Some six hours by bus from Nanjing is a mountainous area known as the Yellow Mountain, HuangShan. It is said that once you have seen this area, you no longer need to see a mountain. If this is an excuse not to visit mountains, so be it. They are certainly such that one could feel that one has indeed seen the stereotypical specimen.
Above; the ‘Western Sea’, showing the collections of ridges. Below, what passes for a map of the area.
We did the lengthy bus ride and stayed in a hotel in the town closest to the park area – think National Park and you will be close enough to understanding. These are the ‘seas’, so called because they fill with cloud.
I could write a lot more, but the pictures say as much with less effort on your part.
This pic does not do justice to the tree. I have added a classic view from the internet at the foot of this (and taken on a better day) to persuade you that you have seen it before.

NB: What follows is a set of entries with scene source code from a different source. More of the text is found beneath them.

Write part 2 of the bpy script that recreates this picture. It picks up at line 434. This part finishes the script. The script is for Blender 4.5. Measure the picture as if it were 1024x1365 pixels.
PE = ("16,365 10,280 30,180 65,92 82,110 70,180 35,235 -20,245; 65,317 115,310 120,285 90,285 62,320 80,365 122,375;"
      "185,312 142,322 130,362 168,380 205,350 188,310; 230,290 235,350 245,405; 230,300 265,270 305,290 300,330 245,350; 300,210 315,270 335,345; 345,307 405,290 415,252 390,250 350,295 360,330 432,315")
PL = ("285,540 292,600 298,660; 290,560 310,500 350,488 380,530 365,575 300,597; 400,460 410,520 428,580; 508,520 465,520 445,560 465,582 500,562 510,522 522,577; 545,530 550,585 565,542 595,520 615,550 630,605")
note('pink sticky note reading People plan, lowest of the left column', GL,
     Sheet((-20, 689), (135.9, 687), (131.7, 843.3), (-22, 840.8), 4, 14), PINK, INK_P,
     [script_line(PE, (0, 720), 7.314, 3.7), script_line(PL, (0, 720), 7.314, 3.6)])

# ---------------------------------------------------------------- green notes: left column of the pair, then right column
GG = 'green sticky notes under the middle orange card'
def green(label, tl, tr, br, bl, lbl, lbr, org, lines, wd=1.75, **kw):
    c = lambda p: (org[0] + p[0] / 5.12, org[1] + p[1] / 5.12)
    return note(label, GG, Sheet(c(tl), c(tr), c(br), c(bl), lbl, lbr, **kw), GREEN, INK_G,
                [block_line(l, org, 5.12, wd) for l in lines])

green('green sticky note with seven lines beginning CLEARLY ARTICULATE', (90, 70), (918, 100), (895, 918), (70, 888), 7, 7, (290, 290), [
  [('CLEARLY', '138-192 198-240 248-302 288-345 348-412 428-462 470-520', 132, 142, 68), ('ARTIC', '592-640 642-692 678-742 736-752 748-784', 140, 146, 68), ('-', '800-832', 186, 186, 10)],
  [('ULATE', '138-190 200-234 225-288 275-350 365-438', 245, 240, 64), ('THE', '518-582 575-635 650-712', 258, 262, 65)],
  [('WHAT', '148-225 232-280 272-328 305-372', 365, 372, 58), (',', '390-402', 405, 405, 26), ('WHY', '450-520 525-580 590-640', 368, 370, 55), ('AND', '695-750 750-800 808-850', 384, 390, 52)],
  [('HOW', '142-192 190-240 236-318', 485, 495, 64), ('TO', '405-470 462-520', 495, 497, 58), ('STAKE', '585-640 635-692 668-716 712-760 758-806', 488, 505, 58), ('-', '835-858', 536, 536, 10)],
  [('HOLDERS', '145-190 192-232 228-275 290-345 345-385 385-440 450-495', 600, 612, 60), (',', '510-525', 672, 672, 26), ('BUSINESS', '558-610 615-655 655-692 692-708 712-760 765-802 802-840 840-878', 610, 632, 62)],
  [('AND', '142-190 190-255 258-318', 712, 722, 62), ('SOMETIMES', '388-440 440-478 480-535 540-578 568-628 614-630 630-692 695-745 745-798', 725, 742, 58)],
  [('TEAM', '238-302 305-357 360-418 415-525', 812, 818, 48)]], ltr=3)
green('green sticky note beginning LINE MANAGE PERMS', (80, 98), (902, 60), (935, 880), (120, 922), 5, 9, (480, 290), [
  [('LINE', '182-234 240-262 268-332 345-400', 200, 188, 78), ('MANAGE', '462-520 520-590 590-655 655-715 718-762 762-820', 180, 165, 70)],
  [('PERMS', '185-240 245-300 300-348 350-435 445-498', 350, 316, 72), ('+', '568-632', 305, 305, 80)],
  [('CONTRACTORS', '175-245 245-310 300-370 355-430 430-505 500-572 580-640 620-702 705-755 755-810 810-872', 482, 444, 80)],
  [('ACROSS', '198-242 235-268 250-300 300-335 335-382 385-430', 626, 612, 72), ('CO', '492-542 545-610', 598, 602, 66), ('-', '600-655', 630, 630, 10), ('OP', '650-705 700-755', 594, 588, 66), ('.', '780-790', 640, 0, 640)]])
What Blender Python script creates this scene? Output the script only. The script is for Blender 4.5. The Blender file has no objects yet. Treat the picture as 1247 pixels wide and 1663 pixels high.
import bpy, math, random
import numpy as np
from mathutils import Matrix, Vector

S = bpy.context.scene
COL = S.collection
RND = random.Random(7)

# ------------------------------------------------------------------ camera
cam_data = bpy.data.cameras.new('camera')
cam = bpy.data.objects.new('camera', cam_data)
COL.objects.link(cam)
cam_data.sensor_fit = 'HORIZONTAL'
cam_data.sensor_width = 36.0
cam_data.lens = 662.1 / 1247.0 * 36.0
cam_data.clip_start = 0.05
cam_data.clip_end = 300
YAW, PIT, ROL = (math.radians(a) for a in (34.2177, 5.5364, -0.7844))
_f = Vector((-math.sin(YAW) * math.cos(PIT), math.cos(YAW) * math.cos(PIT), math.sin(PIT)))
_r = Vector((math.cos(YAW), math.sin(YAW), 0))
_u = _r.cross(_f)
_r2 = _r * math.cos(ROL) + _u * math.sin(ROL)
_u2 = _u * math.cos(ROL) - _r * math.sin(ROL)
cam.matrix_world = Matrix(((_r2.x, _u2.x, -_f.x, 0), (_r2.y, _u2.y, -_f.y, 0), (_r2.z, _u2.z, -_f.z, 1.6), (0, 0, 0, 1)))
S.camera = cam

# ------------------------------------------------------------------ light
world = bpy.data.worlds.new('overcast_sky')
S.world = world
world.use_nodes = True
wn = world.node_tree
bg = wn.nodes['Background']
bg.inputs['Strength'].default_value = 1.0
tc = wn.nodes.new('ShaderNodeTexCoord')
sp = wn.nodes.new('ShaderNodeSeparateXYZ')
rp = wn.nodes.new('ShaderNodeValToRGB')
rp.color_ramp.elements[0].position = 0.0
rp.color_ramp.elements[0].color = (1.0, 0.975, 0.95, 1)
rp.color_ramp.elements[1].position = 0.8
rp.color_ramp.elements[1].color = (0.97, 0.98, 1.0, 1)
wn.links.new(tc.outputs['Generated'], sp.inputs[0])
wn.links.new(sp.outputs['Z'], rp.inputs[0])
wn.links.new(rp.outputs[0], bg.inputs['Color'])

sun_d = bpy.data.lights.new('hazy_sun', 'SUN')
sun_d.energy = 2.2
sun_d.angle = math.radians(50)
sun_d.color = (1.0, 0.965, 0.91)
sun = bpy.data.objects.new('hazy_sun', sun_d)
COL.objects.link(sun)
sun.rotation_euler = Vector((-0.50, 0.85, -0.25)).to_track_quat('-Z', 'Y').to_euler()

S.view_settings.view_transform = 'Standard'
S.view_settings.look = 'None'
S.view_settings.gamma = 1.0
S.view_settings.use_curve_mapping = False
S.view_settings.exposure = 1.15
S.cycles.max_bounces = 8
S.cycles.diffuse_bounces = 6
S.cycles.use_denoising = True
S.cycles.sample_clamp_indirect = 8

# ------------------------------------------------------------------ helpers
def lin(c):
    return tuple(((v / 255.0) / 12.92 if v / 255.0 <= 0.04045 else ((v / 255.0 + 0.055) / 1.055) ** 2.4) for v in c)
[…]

I am afraid my reaction to these paths was inappropriate: I felt Fred Quimby had persuaded the cartoonist that does Wily Coyote and Road Runner to draw the path onto the mountain – and lo, there it is. One could describe this as one face of communism: if you can go into the mountains, then we must all be able so to do – and so the path is necessary. Given the ‘famous’ nature of the mountains here, one can
see why. . Undisputedly, without the paths, the numbers would be very few and the access much more difficult too.
DJS 20090730
Left: narrow steep descent, precede by she who is now the lady wife. Right: the summit of one of the two highest peaks. The are open alternately, so you cannot do them both in the same day. I think they are open in turn for most of a year. I was so very comfortable on this narrow ridge I had by hands in my pockets. Can’t imagine why.
This is, I think one of the most photographed trees in the world.